EDITORIAL COMMENT: World class schools will make teaching of New Curriculum easier Professor Paul Mavhima
Professor Paul Mavhima

Professor Paul Mavhima

Government has announced that the construction of 17 world- class primary and secondary schools across the country is expected to start this month. The construction of the schools being built under the $20 million grant facility from the Opec Fund for International Development (OFID) is expected to take about six months. The Deputy Minister of Primary and Secondary Education Professor Paul Mavhima said on Thursday that Government had already identified the contractors and was now working on financial closure.

Prof Mavhima said Government was pushing for world-class schools with amenities such as sporting facilities, laboratories, equipment, modern furniture and standard teachers’ houses. He said the 12 primary schools and five secondary schools will be built in Mashonaland West, Midlands, Mashonaland Central, Masvingo, Matabeleland North and South, Mashonaland East and Manicaland provinces.

The Deputy Minister said next year the Government expects to build 100 schools under a public private partnership as well as upgrade 166 schools to bring them to world class standards. He said Government was working with the Infrastructure Development Bank of Zimbabwe (IDBZ) on this schools project.

Government which is cognisant of the fact that education is one of the basic human rights that must be enjoyed by every Zimbabwean child, has since independence built hundreds of both primary and secondary schools throughout the country. The settler regime had put in place a bottleneck system for the blacks’ education so that very few blacks could go beyond high school.

The rigorous screening started at primary school level and as such many pupils failed to proceed to secondary school. At Form Two the pupils were subjected to another screening and this was again done at Form Four and Six resulting in very few pupils proceeding to institutions of higher learning such as colleges and the only university available then.

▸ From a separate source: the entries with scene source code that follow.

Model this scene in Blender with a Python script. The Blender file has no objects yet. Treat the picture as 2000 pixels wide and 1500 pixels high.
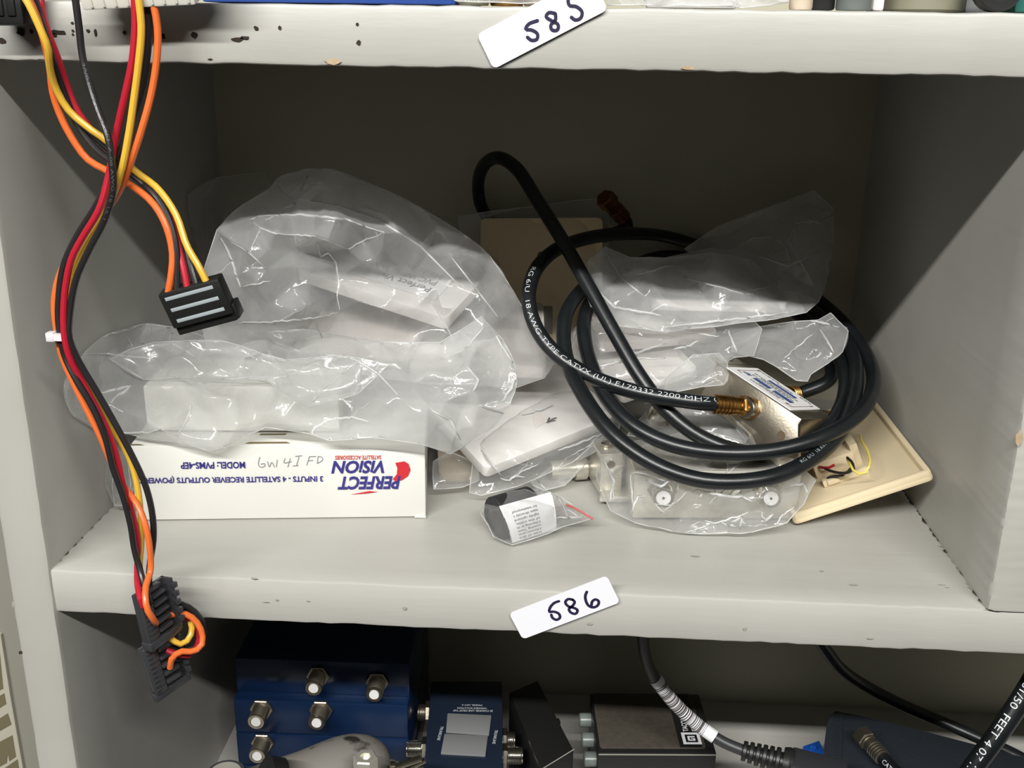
import bpy, bmesh, math, random
from mathutils import Vector, Matrix, Quaternion
from mathutils.bvhtree import BVHTree
from mathutils.geometry import delaunay_2d_cdt

# ------------------------------------------------------------------ camera, light, exposure
F_PX = 2066.37
PITCH, YAW, ROLL = 0.3274, -0.0557, 0.0141
CAM = Vector((0.0217, -0.3786, 0.2170))
fw = Vector((math.sin(YAW) * math.cos(PITCH), math.cos(YAW) * math.cos(PITCH), -math.sin(PITCH)))
r0 = Vector((math.cos(YAW), -math.sin(YAW), 0))
u0 = r0.cross(fw)
RT = r0 * math.cos(ROLL) + u0 * math.sin(ROLL)
UP = -r0 * math.sin(ROLL) + u0 * math.cos(ROLL)
sc = bpy.context.scene
col = sc.collection
cd = bpy.data.cameras.new('camera')
cam = bpy.data.objects.new('camera', cd)
col.objects.link(cam)
cd.sensor_width = 36.0
cd.lens = F_PX / 2000.0 * 36.0
cd.clip_start = 0.01
cd.clip_end = 20
cam.matrix_world = Matrix(((RT.x, UP.x, -fw.x, CAM.x), (RT.y, UP.y, -fw.y, CAM.y), (RT.z, UP.z, -fw.z, CAM.z), (0, 0, 0, 1)))
sc.camera = cam
sc.view_settings.view_transform = 'Standard'
sc.view_settings.look = 'None'
sc.view_settings.gamma = 1
sc.view_settings.exposure = 0.0
sc.cycles.transparent_max_bounces = 32
sc.cycles.max_bounces = 10

w = bpy.data.worlds.new('world')
sc.world = w
w.use_nodes = True
w.node_tree.nodes['Background'].inputs[0].default_value = (0.95, 1.0, 0.97, 1)
w.node_tree.nodes['Background'].inputs[1].default_value = 0.05

def area_light(name, loc, target, sx, sy, power, color):
    ld = bpy.data.lights.new(name, 'AREA')
    ld.shape = 'RECTANGLE'
    ld.size, ld.size_y = sx, sy
    ld.energy = power
    ld.color = color
    o = bpy.data.objects.new(name, ld)
    col.objects.link(o)
    o.location = loc
    d = Vector(target) - Vector(loc)
    o.rotation_euler = d.to_track_quat('-Z', 'Y').to_euler()
    return o

# the strip of ceiling tubes over the aisle, in front of the shelves
area_light('ceiling_tube_light', (-0.25, -1.45, 1.31), (-0.25, 0.0, 0.0), 2.4, 0.045, 90, (1.0, 0.99, 0.955))

rng = random.Random(7)

# ------------------------------------------------------------------ pixel ray -> point in the place
def ray(px, py):
    return fw + RT * ((px - 1000) / F_PX) - UP * ((py - 750) / F_PX)

def at(px, py, y):
    d = ray(px, py)
    return CAM + d * ((y - CAM.y) / d.y)

def atz(px, py, z):
    d = ray(px, py)
    return CAM + d * ((z - CAM.z) / d.z)

def atx(px, py, x):
    d = ray(px, py)
    return CAM + d * ((x - CAM.x) / d.x)

def to_px(P):
    d = Vector(P) - CAM
    z = d.dot(fw)
    return (1000 + F_PX * d.dot(RT) / z, 750 - F_PX * d.dot(UP) / z)

# ------------------------------------------------------------------ materials
ALB = 0.86      # overall reflectance: printed colours and paints here are a little duller than their nominal values
def mat(name, color, rough=0.5, metal=0.0, noise=None, bump=None, spec=0.5, coat=0.0):
    """noise = (scale, second colour, low, high); bump = (scale, strength, distance, stretch)"""
    color = tuple(c * ALB for c in color)
    if noise:
        noise = (noise[0], tuple(c * ALB for c in noise[1]), noise[2], noise[3])
    m = bpy.data.materials.new(name)
    m.use_nodes = True
    nt = m.node_tree
    b = nt.nodes['Principled BSDF']
    b.inputs['Base Color'].default_value = (*color, 1)
    b.inputs['Roughness'].default_value = rough
    b.inputs['Metallic'].default_value = metal
    b.inputs['Specular IOR Level'].default_value = spec
    b.inputs['Coat Weight'].default_value = coat
    tc = nt.nodes.new('ShaderNodeTexCoord')
    if noise:
        n = nt.nodes.new('ShaderNodeTexNoise')
        n.inputs['Scale'].default_value = noise[0]
        n.inputs['Detail'].default_value = 6
        nt.links.new(tc.outputs['Object'], n.inputs['Vector'])
        rp = nt.nodes.new('ShaderNodeValToRGB')
        rp.color_ramp.elements[0].position = noise[2]
        rp.color_ramp.elements[1].position = noise[3]
        rp.color_ramp.elements[0].color = (*noise[1], 1)
        rp.color_ramp.elements[1].color = (*color, 1)
        nt.links.new(n.outputs['Fac'], rp.inputs['Fac'])
        nt.links.new(rp.outputs['Color'], b.inputs['Base Color'])
    if bump:
        mp = nt.nodes.new('ShaderNodeMapping')
        mp.inputs['Scale'].default_value = bump[3] if len(bump) > 3 else (1, 1, 1)
        nt.links.new(tc.outputs['Object'], mp.inputs['Vector'])
        n2 = nt.nodes.new('ShaderNodeTexNoise')
        n2.inputs['Scale'].default_value = bump[0]
        n2.inputs['Detail'].default_value = 5
        nt.links.new(mp.outputs['Vector'], n2.inputs['Vector'])
        bp = nt.nodes.new('ShaderNodeBump')
        bp.inputs['Strength'].default_value = bump[1]
        bp.inputs['Distance'].default_value = bump[2]
        nt.links.new(n2.outputs['Fac'], bp.inputs['Height'])
        nt.links.new(bp.outputs['Normal'], b.inputs['Normal'])
    return m

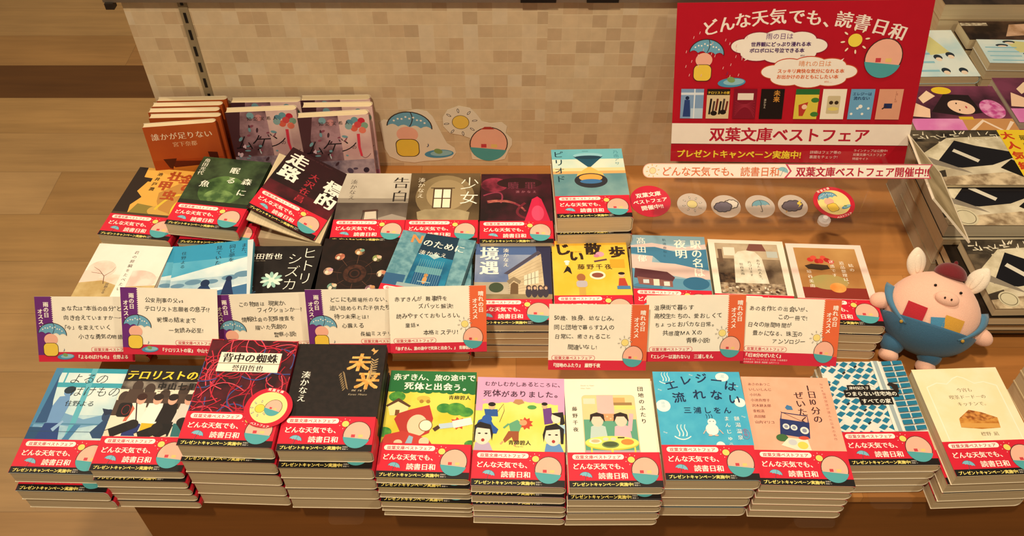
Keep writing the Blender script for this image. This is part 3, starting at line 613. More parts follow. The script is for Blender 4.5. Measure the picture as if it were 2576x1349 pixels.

This was a deliberate policy by the colonial government to deny blacks education so that they continued to be hewers of wood and drawers of water. It was because of the skewed education policy that Government at independence immediately embarked on a programme to build schools in both urban and rural areas while also increasing the number of colleges and universities.

Government has almost met its target of ensuring that pupils are within walking distance of either primary or secondary school.

The new thrust now is to improve quality of education through building world class schools. The Government apart from building new schools that meet the new criteria, is also upgrading existing schools to meet the world standards.

The implementation of the new Education Curriculum whose objective is to produce graduates that do not only excel academically but have entrepreneurship skills that they can use upon leaving school, started early this year. The world class schools that Government is building will have the required facilities and equipment to enable the teachers to implement the new curriculum.

It is pleasing to note that the first beneficiaries of the world class schools include places such as Chingwizi resettlement in Mwenezi district of Masvingo where pupils were dropping out of school because of the long distances they were travelling to either primary or secondary school.